Escape the city and there are spectacular roads to tackle in Jordan
Escape the city and there are spectacular roads to tackle in Jordan Credit: GETTY 

Ammanis are bad drivers. In what appears to be an effort to outdo the British urban car user, who is never without a phone in one hand, residents of Jordan’s capital city tend to carry a minimum of two phones – so neither hand is unencumbered. Ammani drivers also turn without looking and consider the number of lanes painted on a given stretch of road to be more of a suggestion than a hard-and-fast law. Don’t get me started on their habit of driving on motorways at night without their lights on.

So cycling in Jordan is a no-no, then? Not at all. But it’s wise to wait until you’re out of town before hopping on the saddle. Luckily there are companies like Cycling Jordan that can provide a vehicle support service for both one-off rides or extended multi-day trips. Their guides will carry your kit in a car or pickup truck, bring water and snacks along, and show you the best routes – all with a cheery smile and a genuine enthusiasm for showing off their country.

Amman's roads aren't a place for cycling
Amman’s roads aren’t a place for cycling Credit: AMOS CHAPPLE/GETTY

Downhill all the way

Mountain biking from the outskirts of Amman to the Dead Sea is one of the country’s showpiece routes. Covering 60 kilometres (40 miles), the ride uses mostly quieter roads, riverside footpaths and car-width back-country gravel tracks, before a short unavoidable section of main road to finish.

The fact that the ride is almost entirely downhill will be music to most ears – and is fairly unsurprising too, given that Amman sits at 700m above sea level and the finish point is around 300m below.

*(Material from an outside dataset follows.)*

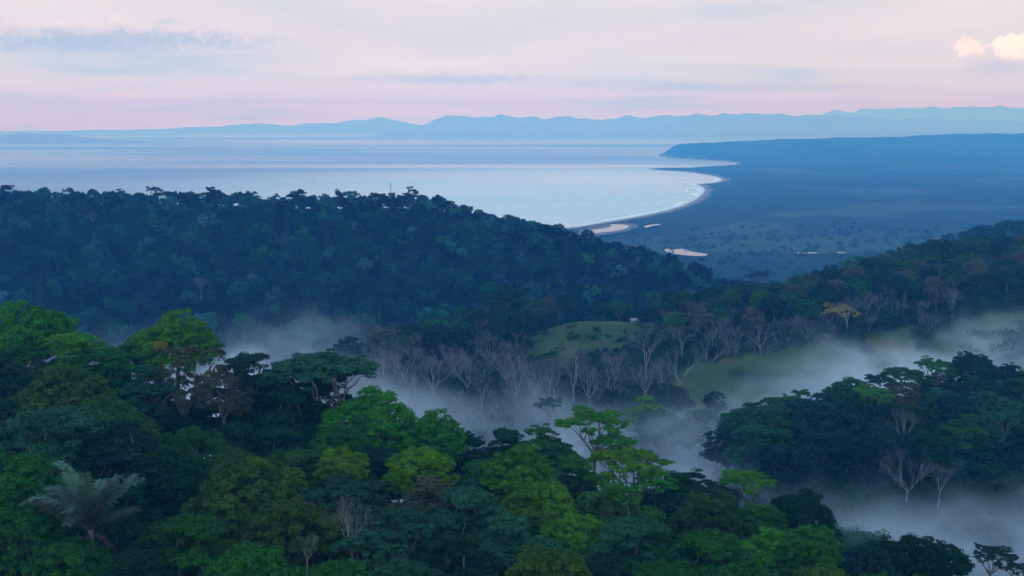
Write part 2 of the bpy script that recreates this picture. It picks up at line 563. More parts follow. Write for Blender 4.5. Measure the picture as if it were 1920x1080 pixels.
# surf along the beach: ragged foam lines
fv, ff = [], []
sel = [i for i in range(len(coast)) if 1900 < coast[i][1] < 7300 and coast[i][0] > 100]
cc = coast[sel]
seg = np.linalg.norm(np.diff(cc, axis=0), axis=1); cum = np.concatenate(([0], np.cumsum(seg)))
tt = np.arange(0, cum[-1], 12.0)
lx, ly = np.interp(tt, cum, cc[:, 0]), np.interp(tt, cum, cc[:, 1])
tx, ty = np.gradient(lx), np.gradient(ly)
nn = np.hypot(tx, ty) + 1e-9
nx, ny = -ty / nn, tx / nn                          # seaward is left of the walk
for off, wd, thr in ((2, 18, 0.28), (44, 11, 0.46), (84, 8, 0.55)):
    f1 = fbm(tt / 110. + off, tt * 0 + off, 4)
    a0 = off + 14 * fbm(tt / 60., tt * 0 + 3.3 + off, 3)
    ww = wd * np.clip((f1 - thr) * 3.0, 0, 1) + 0.0
    ww = ww * sstep(1900, 2400, ly) * (1 - 0.5 * sstep(4300, 4700, ly))
    k = len(fv) and sum(len(v) for v in fv)
    A_ = np.column_stack((lx + nx * a0, ly + ny * a0, np.full(len(tt), 0.35)))
    B_ = np.column_stack((lx + nx * (a0 + ww), ly + ny * (a0 + ww), np.full(len(tt), 0.35)))
    fv.append(np.concatenate((A_, B_)))
    i = np.arange(len(tt) - 1); i = i[(ww[:-1] > 0.5) & (ww[1:] > 0.5)]
    ff.append(np.stack((i, i + 1, i + 1 + len(tt), i + len(tt)), 1) + k)
tag(link("surf_foam", mesh_np("surf_foam", np.concatenate(fv), np.concatenate(ff), M_FOAM)), "white surf breaking along the curved beach", kind="stuff")


# far ranges across the gulf
def far_range(name, Y, pts, depth, lab, rough=0.12, seed=0, apron=0):
    xs = np.arange(pts[0][0], pts[-1][0] + 1, 4.0)
    ys = np.interp(xs, [p[0] for p in pts], [p[1] for p in pts])
    ys = ys + (fbm(xs / 26. + seed * 7, xs * 0 + seed, 4) - 0.5) * 13.0 * np.clip((247 - ys) / 20., 0.15, 1)
    crest = np.array([P(a, b_, Y) for a, b_ in zip(xs, ys)])
    rows = []
    prof = [(-1.0, 0.0), (-0.8, 0.10), (-0.6, 0.28), (-0.4, 0.50), (-0.2, 0.80), (0.0, 1.0), (0.3, 0.6), (0.7, 0.0)]
    for t, hgt in prof:
        yy = Y + t * depth
        x = crest[:, 0]
        nz = fbm(x / 900. + seed, x * 0 + yy / 900., 4) - 0.5
        zz = np.maximum(crest[:, 2], 2) * hgt * (1 + rough * 2.2 * nz * (1 if t else 0.25)) + (-20 if hgt == 0 else 0)
        rows.append(np.column_stack((x, np.full(len(x), yy) + 300 * nz, zz)))
    V = np.concatenate(rows); n = len(xs)
    i = np.arange((len(prof) - 1) * n).reshape(-1, n)[:, :-1].ravel()
    tag(link(name, mesh_np(name, V, np.stack((i, i + 1, i + n + 1, i + n), 1), M_HILL, True)), lab, kind="structure")


far_range("hills", 20300, [(720, 243), (780, 241), (815, 226), (835, 218), (870, 216), (920, 215.5), (985, 218), (1010, 222), (1040, 221), (1060, 217), (1080, 221), (1130, 222), (1165, 217), (1200, 219),
                           (1240, 215), (1300, 217), (1340, 213), (1360, 210.5), (1400, 212), (1470, 216), (1530, 215), (1600, 219), (1760, 226), (2100, 224), (2500, 232)], 1500, "blue range of hills across the gulf", 0.2, 3.1)
far_range("hills", 25500, [(-500, 246), (0, 246), (240, 243), (330, 240), (420, 236), (480, 232), (540, 234), (600, 231), (680, 226), (720, 221), (745, 227), (800, 236), (900, 236)], 1200, "low pale range on the gulf's far side", 0.2, 9.4)
far_range("hills", 27500, [(1350, 226), (1500, 217), (1545, 210), (1600, 207), (1660, 204.5), (1740, 203), (1800, 199.5), (1850, 199), (1920, 202), (2100, 198), (2500, 210)], 1200, "faint high mountains behind the gulf hills", 0.2, 5.4)
far_range("coastal_lowland", 17300, [(690, 255.5), (740, 253), (820, 250.5), (900, 249), (1300, 248.5), (1700, 247), (2400, 245)], 700, "flat dark shore below the blue hills", 0.1, 1.4)
far_range("hills", 12800, [(-300, 255), (0, 254), (35, 248.5), (70, 251), (110, 251), (160, 258), (200, 263)], 600, "hazy blue island with a low peak", 0.2, 7.7)
far_range("hills", 11800, [(-300, 262), (100, 262), (180, 263.5), (240, 262.5), (268, 266)], 300, "long low hazy island", 0.1, 2.2)

# ------------------------------------------------------------------ trees
def tube(pts, radii, sides=5):
    pts = np.asarray(pts, float); n = len(pts)
    d = np.gradient(pts, axis=0); d /= np.linalg.norm(d, axis=1)[:, None] + 1e-9
    ref = np.where(np.abs(d[:, 2:3]) > 0.9, np.array([[1., 0, 0]]), np.array([[0, 0, 1.]]))
    u = np.cross(d, ref); u /= np.linalg.norm(u, axis=1)[:, None] + 1e-9
    v = np.cross(d, u)
    a = np.arange(sides) * 2 * math.pi / sides
    V = pts[:, None] + (np.cos(a)[None, :, None] * u[:, None] + np.sin(a)[None, :, None] * v[:, None]) * np.asarray(radii)[:, None, None]
    i = np.arange(n - 1)[:, None] * sides; j = np.arange(sides)[None]; k = (j + 1) % sides
    F = np.stack((i + j, i + k, i + sides + k, i + sides + j), 2).reshape(-1, 4)
    return V.reshape(-1, 3), F


class Geo:
    def __init__(s): s.v, s.f, s.n = [], [], 0
    def add(s, V, F):
        s.v.append(V); s.f.append(F + s.n); s.n += len(V)
    def tube(s, *a, **k): s.add(*tube(*a, **k))
    def mesh(s, name, mat, smooth=False): return mesh_np(name, np.concatenate(s.v), np.concatenate(s.f), mat, smooth)


def unit(v): return v / (np.linalg.norm(v, axis=-1, keepdims=True) + 1e-9)


def leaves(g, centers, radii, flat, per, size, rng, up=0.25, droop=0.0, jitter=0.3):
    """leaf blades on the skin of many small balls"""
    n = len(centers)
    c = np.repeat(centers, per, 0); r = np.repeat(radii, per)[:, None]
    d = unit(rng.normal(size=(n * per, 3)))
    d[:, 2] = np.where(d[:, 2] < -0.25, -d[:, 2] * 0.6, d[:, 2])
    d = unit(d)
    p = c + d * r * rng.uniform(0.72, 1.06, (n * per, 1)) * np.array([1, 1, flat])
    nrm = unit(d * np.array([1, 1, 1 / max(flat, .4)]) * (1 - up) + np.array([0, 0, up]) + rng.normal(size=d.shape) * jitter)
    t = unit(np.cross(nrm, rng.normal(size=d.shape)))
    t[:, 2] -= droop; t = unit(t)
    b_ = unit(np.cross(nrm, t))
    s = size * rng.uniform(0.5, 1.55, (n * per, 1))
    q = np.stack((p - t * s * .5, p - b_ * s * .30 + nrm * s * .10, p + t * s * .55, p + b_ * s * .30 + nrm * s * .10), 1).reshape(-1, 3)
    g.add(q, np.arange(n * per * 4).reshape(-1, 4))


LOD = {'hi': (14, 88, 0.27), 'mid': (9, 22, 0.66), 'lo': (5, 14, 1.25)}


def limb(g, a, b_, r0, r1, rng, lift=0.15, sides=5):
    a, b_ = np.asarray(a, float), np.asarray(b_, float)
    L_ = np.linalg.norm(b_ - a)
    m1 = a * 0.66 + b_ * 0.34 + np.array([0, 0, L_ * lift]) * 0.7 + rng.normal(size=3) * L_ * 0.04
    m2 = a * 0.33 + b_ * 0.67 + np.array([0, 0, L_ * lift]) + rng.normal(size=3) * L_ * 0.05
    g.tube([a, m1, m2, b_], [r0, r0 * .7 + r1 * .3, r0 * .4 + r1 * .6, r1], sides=sides)


def crown_lobes(kind, rng, Rr):
    """centres and radii of the main foliage masses, and their flatness; the crown's top is at z = 0"""
    if kind == 'dome':
        n = 32
        k = np.arange(n) + 0.5
        zc_ = 1 - 1.5 * k / n
        az = k * 2.39996 + rng.rand() * 6
        rr = np.sqrt(np.maximum(0, 1 - zc_ ** 2))
        lr = Rr * rng.uniform(0.23, 0.36, n)
        c = np.stack((np.cos(az) * rr, np.sin(az) * rr, zc_), 1)
        c = c * (Rr * rng.uniform(0.86, 1.06, n) - lr * 0.9)[:, None] * np.array([1, 1, 0.80]) + rng.normal(size=(n, 3)) * Rr * 0.05
        fl = 0.8
    elif kind == 'umbrella':
        n = 15
        rho = np.sqrt((np.arange(n) + 0.3) / n); az = np.arange(n) * 2.39996 + rng.rand() * 6
        lr = Rr * rng.uniform(0.20, 0.34, n)
        c = np.stack((np.cos(az) * rho * Rr * .82, np.sin(az) * rho * Rr * .82, -0.30 * Rr * rho ** 2 + rng.normal(size=n) * Rr * .07), 1)
        fl = 0.42
    elif kind == 'layered':
        n = 34
        lev = rng.randint(0, 6, n)
        rho = rng.uniform(0.1, 0.85, n) * (0.45 + 0.55 * np.minimum(lev / 2., 1)); az = np.arange(n) * 2.39996 + rng.rand() * 6
        lr = Rr * rng.uniform(0.24, 0.38, n)
        c = np.stack((np.cos(az) * rho * Rr, np.sin(az) * rho * Rr, -lev * Rr * .23 - rho * Rr * 0.12), 1)
        fl = 0.34
    elif kind == 'oval':
        n = 22
        t = rng.rand(n); az = np.arange(n) * 2.39996
        rr = np.sin(np.clip(t * 0.85 + 0.12, 0, 1) * math.pi) ** 0.6 * Rr * 0.62
        lr = Rr * rng.uniform(0.26, 0.40, n)
        c = np.stack((np.cos(az) * rr, np.sin(az) * rr, -t * Rr * 1.7), 1)
        fl = 0.85
    elif kind == 'sparse':
        n = 20
        rho = np.sqrt(rng.rand(n)); az = np.arange(n) * 2.39996
        lr = Rr * rng.uniform(0.16, 0.28, n)
        c = np.stack((np.cos(az) * rho * Rr * .8, np.sin(az) * rho * Rr * .8, -rng.rand(n) * Rr * 0.9 - 0.25 * Rr * rho ** 2), 1)
        fl = 0.9
    c[:, 2] -= (c[:, 2] + lr * fl).max()
    return c, lr, fl


def make_proto(kind, lod, seed, height=19.0, Rr=6.0, bark=None, per_mul=1.0):
    rng = np.random.RandomState(seed)
    c, lr, fl = crown_lobes(kind, rng, Rr)
    nsub, per, size = LOD[lod]
    per = max(4, int(per * per_mul))
    g = Geo()
    n = len(c)
    sub_d = unit(rng.normal(size=(n, nsub, 3)) + np.array([0, 0, 0.45]) + unit(c - np.array([0, 0, -Rr * .6]))[:, None] * 0.5)
    sub_c = c[:, None] + sub_d * lr[:, None, None] * np.array([0.86, 0.86, 0.86 * fl])
    stray = rng.rand(n, nsub, 1) < 0.10
    sub_c = sub_c + np.where(stray, sub_d * lr[:, None, None] * 0.35, 0)
    sub_r = lr[:, None] * rng.uniform(0.26, 0.44, (n, nsub))
    sparse = kind == 'sparse'
    leaves(g, sub_c.reshape(-1, 3) + np.array([0, 0, height]), sub_r.ravel(), max(fl, 0.5), per, size * (0.8 if sparse else 1), rng,
           up=0.15 if sparse else 0.22, droop=0.8 if sparse else 0.0, jitter=0.9 if sparse else 0.28)
    crown = g.mesh("crown", M_LEAF)
    # trunk with its limbs
    t = Geo()
    depth = {'dome': 1.2, 'umbrella': 0.95, 'layered': 1.3, 'oval': 1.5, 'sparse': 1.4}[kind] * Rr
    fork = np.array([rng.normal() * .4, rng.normal() * .4, height - depth - (0.25 * Rr if kind == 'umbrella' else 0)])
    sides = 6 if lod != 'lo' else 4
    t.tube([(0, 0, -22), (0, 0, 0), fork * np.array([.5, .5, .55]), fork], [.42, .40, .30, .24], sides=sides)
    nl = n if lod != 'lo' else 6
    order = rng.permutation(n)[:nl]
    mains = []
    for k in range(4 if lod == 'lo' else 6):
        az = k * 2 * math.pi / 6 + rng.rand() * .6
        e = fork + np.array([math.cos(az) * Rr * .34, math.sin(az) * Rr * .34, depth * .45])
        limb(t, fork, e, .20, .11, rng, 0.05, sides=sides - 1); mains.append(e)
    mains = np.array(mains)
    for k in order:
        e = c[k] + np.array([0, 0, height - lr[k] * 0.2 * fl])
        s = mains[np.argmin(np.linalg.norm(mains - e, axis=1))]
        limb(t, s, e, .11, .04, rng, 0.06, sides=4 if lod != 'lo' else 3)
    trunk = t.mesh("trunk", bark or M_BARK, True)
    return dict(crown=crown, trunk=trunk, H=height, W=2 * Rr)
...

Starting at the King Hussein Ben Talal Mosque, we quickly escaped the confines of the city on little-used back streets, before dropping down to follow the path of a small stream. We dismounted to splash through the water, and paused to help a lorry driver lift a gigantic spare tyre onto the roof of his truck, before our first scheduled stop, the ancient ruin of Qasr al-Abd. The site dates back to 200 BCE but has been subject to frequent demolition and renovation in the intervening two millennia.

Qasr al-Abd
Qasr al-Abd Credit: GETTY

From Qasr al-Abd, there’s no avoiding a seriously steep climb, referred to by some Ammani cyclists as “the atheist’s uphill”, because “no man can believe in God as they try to ride up this road”. It’s certainly a test – even with the extra small gears afforded by a mountain bike.

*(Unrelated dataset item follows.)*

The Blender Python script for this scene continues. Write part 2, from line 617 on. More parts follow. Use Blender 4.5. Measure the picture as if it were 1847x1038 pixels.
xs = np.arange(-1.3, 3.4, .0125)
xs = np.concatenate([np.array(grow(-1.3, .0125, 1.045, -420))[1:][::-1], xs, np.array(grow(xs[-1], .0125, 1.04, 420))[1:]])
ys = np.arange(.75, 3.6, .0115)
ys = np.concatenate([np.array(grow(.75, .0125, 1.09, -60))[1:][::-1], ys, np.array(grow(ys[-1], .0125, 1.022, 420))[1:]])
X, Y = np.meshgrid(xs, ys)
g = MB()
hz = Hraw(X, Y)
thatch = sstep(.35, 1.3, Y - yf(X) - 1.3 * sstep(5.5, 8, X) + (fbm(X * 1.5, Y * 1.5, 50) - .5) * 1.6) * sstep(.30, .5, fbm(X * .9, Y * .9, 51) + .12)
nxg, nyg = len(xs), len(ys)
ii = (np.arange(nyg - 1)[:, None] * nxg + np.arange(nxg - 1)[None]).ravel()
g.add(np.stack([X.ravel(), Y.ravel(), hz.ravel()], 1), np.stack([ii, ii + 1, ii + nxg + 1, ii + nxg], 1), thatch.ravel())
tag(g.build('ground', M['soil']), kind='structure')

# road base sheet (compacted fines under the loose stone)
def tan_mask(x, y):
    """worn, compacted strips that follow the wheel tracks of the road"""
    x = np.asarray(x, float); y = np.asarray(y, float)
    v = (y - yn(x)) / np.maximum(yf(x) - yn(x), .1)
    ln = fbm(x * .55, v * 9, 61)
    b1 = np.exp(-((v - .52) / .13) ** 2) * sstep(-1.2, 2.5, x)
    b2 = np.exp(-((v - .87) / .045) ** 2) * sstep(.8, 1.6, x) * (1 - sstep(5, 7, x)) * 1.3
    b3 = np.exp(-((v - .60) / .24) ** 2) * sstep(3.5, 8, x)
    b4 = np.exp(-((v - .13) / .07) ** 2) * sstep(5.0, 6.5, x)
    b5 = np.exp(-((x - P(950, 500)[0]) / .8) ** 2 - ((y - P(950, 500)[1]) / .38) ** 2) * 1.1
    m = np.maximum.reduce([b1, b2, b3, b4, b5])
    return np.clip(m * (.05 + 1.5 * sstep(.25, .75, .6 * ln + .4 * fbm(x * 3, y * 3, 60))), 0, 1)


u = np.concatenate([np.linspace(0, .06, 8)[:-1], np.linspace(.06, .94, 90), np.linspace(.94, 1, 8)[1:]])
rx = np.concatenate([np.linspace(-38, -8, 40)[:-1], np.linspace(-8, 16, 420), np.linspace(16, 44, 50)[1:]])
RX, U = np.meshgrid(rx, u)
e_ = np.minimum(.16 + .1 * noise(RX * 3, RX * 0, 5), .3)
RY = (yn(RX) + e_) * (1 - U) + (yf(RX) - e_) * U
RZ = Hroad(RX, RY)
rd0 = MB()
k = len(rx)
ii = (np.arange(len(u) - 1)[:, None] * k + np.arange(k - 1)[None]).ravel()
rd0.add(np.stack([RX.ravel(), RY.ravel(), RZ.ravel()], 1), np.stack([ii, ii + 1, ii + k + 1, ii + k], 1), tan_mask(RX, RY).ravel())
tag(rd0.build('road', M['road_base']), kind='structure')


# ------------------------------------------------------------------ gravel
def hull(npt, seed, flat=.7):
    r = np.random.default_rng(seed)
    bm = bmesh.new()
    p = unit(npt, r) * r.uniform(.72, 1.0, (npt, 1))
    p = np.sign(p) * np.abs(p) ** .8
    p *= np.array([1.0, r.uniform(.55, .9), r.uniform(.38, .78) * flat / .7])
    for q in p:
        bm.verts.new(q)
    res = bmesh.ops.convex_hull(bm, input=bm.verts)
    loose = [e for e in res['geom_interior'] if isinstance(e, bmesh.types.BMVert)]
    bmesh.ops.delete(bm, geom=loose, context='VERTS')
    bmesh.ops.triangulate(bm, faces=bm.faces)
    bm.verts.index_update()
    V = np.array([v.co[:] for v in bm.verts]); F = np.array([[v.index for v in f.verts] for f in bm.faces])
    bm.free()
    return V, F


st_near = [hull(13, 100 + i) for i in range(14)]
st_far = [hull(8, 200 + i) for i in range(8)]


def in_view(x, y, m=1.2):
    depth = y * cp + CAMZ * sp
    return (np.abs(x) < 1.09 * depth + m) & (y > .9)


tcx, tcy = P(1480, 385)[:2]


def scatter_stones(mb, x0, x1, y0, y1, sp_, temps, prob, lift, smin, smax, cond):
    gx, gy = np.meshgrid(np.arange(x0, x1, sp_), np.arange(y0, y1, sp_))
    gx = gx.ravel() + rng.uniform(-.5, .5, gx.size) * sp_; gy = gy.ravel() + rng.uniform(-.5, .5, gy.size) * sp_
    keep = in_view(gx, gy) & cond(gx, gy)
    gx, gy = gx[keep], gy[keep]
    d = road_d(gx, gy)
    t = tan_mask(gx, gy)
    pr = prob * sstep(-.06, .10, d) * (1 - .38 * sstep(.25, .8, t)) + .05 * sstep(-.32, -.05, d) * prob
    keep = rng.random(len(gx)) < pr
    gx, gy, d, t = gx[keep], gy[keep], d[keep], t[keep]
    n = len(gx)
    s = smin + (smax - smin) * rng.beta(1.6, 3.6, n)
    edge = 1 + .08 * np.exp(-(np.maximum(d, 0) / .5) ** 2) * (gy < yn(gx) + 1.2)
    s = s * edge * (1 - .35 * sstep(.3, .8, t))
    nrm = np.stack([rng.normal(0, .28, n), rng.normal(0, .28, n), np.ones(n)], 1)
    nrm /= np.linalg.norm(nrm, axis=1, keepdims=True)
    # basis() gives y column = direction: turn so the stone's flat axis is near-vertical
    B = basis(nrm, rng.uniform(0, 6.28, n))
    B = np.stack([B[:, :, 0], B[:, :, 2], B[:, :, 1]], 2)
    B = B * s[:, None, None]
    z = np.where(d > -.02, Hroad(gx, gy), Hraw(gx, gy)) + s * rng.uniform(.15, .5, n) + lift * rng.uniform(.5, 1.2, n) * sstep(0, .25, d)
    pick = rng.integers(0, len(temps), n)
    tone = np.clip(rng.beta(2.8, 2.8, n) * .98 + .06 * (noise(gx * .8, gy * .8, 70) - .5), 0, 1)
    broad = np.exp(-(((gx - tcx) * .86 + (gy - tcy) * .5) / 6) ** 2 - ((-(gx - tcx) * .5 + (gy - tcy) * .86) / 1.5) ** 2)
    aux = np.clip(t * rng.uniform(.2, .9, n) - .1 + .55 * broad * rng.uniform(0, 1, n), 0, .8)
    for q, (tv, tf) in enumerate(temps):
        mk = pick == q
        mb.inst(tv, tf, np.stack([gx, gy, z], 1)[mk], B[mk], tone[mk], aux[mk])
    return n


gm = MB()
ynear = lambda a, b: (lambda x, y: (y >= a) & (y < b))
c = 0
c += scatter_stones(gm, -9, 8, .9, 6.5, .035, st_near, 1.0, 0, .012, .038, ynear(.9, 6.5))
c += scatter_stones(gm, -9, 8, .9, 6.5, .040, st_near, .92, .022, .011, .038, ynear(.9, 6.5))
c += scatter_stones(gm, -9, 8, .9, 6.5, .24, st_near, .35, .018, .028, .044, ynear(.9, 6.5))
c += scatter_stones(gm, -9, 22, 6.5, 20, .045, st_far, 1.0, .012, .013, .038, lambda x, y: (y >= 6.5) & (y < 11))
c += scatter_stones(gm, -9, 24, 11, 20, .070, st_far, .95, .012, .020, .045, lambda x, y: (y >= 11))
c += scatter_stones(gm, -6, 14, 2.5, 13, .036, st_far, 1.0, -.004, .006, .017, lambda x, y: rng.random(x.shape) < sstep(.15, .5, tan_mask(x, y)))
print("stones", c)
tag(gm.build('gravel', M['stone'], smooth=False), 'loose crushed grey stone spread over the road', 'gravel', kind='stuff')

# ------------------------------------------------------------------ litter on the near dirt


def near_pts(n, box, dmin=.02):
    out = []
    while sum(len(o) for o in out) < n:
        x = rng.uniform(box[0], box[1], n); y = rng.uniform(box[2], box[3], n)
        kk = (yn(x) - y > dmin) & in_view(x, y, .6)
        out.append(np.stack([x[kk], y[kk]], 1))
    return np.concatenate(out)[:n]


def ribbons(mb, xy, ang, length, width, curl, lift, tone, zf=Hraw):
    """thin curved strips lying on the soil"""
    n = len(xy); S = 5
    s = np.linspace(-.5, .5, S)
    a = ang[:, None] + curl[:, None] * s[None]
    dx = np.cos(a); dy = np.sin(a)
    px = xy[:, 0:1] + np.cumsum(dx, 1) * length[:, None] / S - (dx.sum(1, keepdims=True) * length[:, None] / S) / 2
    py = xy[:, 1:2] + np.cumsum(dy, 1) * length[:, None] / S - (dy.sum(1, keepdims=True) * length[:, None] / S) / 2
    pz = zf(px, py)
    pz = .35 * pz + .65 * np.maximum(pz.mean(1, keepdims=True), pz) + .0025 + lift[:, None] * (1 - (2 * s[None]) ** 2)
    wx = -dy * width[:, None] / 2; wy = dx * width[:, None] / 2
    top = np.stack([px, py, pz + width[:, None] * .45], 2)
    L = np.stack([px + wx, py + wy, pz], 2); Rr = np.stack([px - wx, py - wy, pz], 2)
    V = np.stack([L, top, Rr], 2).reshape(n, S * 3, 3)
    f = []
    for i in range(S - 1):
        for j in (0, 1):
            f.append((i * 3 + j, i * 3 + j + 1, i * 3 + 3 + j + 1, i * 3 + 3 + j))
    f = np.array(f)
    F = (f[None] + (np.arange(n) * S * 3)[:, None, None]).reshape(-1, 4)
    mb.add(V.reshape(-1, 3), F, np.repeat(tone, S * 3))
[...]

From the top of this ridge, however, it really is all downhill to the Dead Sea. We coasted along gravel paths that evoked the famous strade bianche (white roads) of Tuscany, through the surprisingly green landscapes of northern Jordan, before crossing what seemed like an invisible border line into the dry and dusty terrain one usually associates with the Middle East.

The Dead Sea
The Dead Sea Credit: GETTY

We decided to hop into the truck when our route rejoined the road, opting to take the shortcut to our finale, lured mainly by the promise of a big lunch and some time by a swimming pool. Several hotels at the Dead Sea offer ‘lunch and lounge’ deals, ideal for hungry cyclists with weary legs.

We make short work of the extensive buffet at the Holiday Inn, before retiring to sit by their pool for a couple of hours before sunset.